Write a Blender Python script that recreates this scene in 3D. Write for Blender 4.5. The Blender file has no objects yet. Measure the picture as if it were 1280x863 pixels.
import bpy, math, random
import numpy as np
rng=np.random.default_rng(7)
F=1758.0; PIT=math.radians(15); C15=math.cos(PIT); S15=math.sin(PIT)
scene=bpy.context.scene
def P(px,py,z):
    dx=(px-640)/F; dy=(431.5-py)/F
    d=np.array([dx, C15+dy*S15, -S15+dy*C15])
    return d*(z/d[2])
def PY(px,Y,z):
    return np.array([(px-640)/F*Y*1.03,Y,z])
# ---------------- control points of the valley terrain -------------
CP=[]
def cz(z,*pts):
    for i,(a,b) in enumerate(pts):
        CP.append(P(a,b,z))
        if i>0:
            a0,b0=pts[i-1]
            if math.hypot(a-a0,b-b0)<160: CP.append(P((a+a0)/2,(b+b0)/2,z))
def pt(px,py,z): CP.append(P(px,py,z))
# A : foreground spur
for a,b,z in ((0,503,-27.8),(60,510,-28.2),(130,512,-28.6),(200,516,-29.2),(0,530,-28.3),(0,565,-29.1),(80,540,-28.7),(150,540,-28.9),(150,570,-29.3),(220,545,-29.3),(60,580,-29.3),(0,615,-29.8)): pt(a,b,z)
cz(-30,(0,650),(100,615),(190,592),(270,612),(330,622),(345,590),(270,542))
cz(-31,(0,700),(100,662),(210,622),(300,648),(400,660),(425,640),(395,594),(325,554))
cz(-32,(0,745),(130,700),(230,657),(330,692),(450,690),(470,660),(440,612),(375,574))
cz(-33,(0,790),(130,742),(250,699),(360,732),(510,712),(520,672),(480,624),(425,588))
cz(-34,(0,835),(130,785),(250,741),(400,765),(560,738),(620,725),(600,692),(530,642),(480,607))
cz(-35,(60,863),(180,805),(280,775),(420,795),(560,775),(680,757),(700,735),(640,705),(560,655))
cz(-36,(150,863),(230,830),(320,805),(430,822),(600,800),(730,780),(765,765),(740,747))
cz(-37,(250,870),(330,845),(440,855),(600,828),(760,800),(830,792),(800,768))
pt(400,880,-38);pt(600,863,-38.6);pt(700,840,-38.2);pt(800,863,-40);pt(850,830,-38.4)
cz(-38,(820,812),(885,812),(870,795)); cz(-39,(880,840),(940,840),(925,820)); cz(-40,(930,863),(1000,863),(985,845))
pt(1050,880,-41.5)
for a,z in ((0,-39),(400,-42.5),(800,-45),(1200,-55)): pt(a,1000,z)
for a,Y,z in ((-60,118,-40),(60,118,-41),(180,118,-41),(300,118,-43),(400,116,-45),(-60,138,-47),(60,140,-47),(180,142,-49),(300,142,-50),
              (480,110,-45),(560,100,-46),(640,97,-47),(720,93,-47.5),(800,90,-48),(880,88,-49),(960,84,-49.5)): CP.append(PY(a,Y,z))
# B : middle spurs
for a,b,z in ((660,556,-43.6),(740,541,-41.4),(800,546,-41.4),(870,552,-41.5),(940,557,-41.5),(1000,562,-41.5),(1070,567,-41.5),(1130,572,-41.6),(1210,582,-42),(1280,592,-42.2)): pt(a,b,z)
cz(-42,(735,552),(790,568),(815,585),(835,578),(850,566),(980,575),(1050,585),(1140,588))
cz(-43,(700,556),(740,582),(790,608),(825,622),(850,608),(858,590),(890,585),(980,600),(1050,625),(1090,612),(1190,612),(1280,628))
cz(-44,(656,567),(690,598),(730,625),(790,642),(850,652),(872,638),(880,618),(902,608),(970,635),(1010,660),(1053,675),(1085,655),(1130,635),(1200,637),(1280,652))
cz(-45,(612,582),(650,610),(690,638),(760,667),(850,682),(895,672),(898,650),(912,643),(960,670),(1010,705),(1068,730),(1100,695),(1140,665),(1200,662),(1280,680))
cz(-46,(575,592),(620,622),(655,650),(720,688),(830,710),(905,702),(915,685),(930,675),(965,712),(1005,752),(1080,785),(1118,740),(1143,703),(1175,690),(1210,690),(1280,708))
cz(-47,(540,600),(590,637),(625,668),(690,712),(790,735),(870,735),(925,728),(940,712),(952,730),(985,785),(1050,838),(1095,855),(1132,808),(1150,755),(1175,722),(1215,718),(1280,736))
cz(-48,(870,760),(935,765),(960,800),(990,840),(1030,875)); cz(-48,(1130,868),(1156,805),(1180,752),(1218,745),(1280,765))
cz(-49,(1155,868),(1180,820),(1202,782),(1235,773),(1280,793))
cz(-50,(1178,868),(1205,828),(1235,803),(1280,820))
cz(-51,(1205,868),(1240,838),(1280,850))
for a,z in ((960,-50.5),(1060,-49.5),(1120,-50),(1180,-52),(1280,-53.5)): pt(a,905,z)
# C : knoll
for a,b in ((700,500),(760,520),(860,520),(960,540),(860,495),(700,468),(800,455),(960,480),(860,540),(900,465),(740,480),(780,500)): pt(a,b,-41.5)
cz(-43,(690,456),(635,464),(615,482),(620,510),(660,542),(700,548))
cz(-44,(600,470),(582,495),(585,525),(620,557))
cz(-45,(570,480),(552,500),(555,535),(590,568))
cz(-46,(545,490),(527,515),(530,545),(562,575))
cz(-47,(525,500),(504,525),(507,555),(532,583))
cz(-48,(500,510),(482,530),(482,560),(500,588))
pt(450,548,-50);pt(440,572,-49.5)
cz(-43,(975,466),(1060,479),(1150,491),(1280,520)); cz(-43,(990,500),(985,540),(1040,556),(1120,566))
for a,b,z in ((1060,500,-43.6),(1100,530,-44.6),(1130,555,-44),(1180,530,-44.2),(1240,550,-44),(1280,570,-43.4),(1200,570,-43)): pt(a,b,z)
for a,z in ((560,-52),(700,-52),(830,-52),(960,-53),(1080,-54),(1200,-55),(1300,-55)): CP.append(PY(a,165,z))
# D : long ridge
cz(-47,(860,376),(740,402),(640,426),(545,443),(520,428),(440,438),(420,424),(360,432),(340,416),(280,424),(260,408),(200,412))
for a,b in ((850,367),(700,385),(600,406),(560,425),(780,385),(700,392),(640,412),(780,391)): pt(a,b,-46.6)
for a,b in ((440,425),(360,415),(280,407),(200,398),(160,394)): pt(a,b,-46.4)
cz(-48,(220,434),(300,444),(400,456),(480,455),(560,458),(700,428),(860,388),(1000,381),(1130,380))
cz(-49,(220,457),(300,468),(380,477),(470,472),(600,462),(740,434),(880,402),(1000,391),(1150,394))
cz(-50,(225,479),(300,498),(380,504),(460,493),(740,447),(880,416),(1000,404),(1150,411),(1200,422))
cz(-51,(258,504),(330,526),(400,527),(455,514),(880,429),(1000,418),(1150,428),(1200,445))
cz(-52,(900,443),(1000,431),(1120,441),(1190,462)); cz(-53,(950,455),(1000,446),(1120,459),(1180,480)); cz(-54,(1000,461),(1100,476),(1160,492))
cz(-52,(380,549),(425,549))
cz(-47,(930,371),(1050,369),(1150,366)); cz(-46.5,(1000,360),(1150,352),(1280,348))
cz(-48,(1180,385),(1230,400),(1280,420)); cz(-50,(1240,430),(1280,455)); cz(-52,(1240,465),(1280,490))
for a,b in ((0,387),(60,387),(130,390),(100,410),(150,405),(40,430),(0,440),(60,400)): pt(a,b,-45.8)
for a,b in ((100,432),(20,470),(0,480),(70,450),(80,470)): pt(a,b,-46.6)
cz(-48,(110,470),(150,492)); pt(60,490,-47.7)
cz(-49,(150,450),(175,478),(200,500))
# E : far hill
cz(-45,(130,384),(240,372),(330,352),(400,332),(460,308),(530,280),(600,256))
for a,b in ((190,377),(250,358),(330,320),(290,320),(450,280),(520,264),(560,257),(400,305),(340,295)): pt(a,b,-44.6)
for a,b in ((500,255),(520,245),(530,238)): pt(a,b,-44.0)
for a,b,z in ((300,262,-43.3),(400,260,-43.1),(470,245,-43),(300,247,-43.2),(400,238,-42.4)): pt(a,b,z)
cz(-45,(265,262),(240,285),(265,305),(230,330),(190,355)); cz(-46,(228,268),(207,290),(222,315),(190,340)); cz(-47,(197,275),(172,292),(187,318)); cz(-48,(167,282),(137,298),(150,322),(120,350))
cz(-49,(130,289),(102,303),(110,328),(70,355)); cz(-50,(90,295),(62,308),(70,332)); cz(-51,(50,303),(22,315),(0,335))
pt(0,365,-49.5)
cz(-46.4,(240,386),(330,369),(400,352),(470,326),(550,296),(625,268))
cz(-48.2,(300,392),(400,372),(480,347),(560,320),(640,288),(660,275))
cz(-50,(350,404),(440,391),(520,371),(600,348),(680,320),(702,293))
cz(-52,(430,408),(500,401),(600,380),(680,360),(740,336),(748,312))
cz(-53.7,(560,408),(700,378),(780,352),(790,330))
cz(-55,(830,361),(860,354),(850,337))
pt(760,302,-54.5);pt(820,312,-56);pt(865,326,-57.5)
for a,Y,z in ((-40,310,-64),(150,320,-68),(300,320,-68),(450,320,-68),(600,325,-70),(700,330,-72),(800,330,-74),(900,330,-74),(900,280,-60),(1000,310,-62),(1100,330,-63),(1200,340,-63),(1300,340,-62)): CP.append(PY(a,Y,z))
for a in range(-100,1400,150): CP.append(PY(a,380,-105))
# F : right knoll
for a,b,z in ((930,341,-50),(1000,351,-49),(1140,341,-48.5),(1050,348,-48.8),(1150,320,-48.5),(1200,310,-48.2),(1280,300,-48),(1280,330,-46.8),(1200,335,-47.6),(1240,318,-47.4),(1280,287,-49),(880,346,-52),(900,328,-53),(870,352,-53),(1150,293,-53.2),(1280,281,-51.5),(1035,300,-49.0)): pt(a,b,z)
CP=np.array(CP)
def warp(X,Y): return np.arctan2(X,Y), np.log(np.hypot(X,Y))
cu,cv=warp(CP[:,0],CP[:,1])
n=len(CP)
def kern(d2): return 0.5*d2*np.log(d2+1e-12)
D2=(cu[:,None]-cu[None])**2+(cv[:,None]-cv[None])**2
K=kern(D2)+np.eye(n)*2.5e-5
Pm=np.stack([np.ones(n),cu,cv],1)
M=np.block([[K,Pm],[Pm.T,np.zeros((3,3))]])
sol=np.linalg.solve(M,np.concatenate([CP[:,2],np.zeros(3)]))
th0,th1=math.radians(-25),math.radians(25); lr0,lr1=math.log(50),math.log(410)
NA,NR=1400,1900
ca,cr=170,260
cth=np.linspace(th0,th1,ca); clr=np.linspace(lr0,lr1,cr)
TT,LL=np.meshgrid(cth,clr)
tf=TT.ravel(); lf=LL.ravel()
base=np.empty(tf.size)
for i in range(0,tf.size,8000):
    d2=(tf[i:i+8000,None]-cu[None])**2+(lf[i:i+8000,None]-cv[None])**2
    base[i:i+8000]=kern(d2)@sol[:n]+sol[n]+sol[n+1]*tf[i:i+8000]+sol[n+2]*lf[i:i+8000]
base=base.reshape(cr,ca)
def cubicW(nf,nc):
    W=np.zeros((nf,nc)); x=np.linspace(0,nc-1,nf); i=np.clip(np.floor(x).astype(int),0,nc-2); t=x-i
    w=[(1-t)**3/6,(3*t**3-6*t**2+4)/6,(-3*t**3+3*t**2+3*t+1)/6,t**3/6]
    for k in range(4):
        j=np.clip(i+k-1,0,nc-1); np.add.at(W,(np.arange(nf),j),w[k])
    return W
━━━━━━
THE EXERCISE - Search the data above for lines holding "scene" and copy each of them.

EXERCISE ANSWER -
Write a Blender Python script that recreates this scene in 3D. Write for Blender 4.5. The Blender file has no objects yet. Measure the picture as if it were 1280x863 pixels.
scene=bpy.context.scene